_WHAT THE TASK REQUIRES_: What is the count of lines in the listing below that hold the string "this"? Reply with that number alone.

Recorded data
◆ ◆ ◆

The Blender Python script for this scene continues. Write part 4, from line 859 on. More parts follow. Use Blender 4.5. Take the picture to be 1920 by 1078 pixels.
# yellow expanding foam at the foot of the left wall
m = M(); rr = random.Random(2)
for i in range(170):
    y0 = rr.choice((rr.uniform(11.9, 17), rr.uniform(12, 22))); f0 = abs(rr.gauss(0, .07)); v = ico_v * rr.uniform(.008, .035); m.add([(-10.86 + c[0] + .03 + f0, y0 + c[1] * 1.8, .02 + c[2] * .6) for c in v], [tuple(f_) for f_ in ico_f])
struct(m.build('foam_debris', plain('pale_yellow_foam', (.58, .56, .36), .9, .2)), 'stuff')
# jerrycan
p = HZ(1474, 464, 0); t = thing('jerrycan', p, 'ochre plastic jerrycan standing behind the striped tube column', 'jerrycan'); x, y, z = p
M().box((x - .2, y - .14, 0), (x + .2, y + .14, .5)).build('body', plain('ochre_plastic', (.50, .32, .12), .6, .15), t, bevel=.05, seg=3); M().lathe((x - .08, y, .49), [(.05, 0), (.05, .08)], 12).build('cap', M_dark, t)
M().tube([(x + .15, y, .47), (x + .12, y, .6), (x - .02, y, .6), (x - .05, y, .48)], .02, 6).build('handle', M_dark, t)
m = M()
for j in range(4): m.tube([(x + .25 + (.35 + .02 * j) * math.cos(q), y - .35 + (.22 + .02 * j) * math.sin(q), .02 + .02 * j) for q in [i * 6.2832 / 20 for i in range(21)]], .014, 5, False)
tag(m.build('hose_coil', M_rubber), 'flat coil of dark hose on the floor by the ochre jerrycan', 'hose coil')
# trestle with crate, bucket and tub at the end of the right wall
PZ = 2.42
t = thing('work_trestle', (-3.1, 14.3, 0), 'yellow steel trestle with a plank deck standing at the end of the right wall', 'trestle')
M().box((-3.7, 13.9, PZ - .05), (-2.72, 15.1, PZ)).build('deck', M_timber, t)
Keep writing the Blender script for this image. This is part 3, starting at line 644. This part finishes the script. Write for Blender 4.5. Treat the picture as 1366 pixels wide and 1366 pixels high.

◆ ◆ ◆

_RESULT_: 2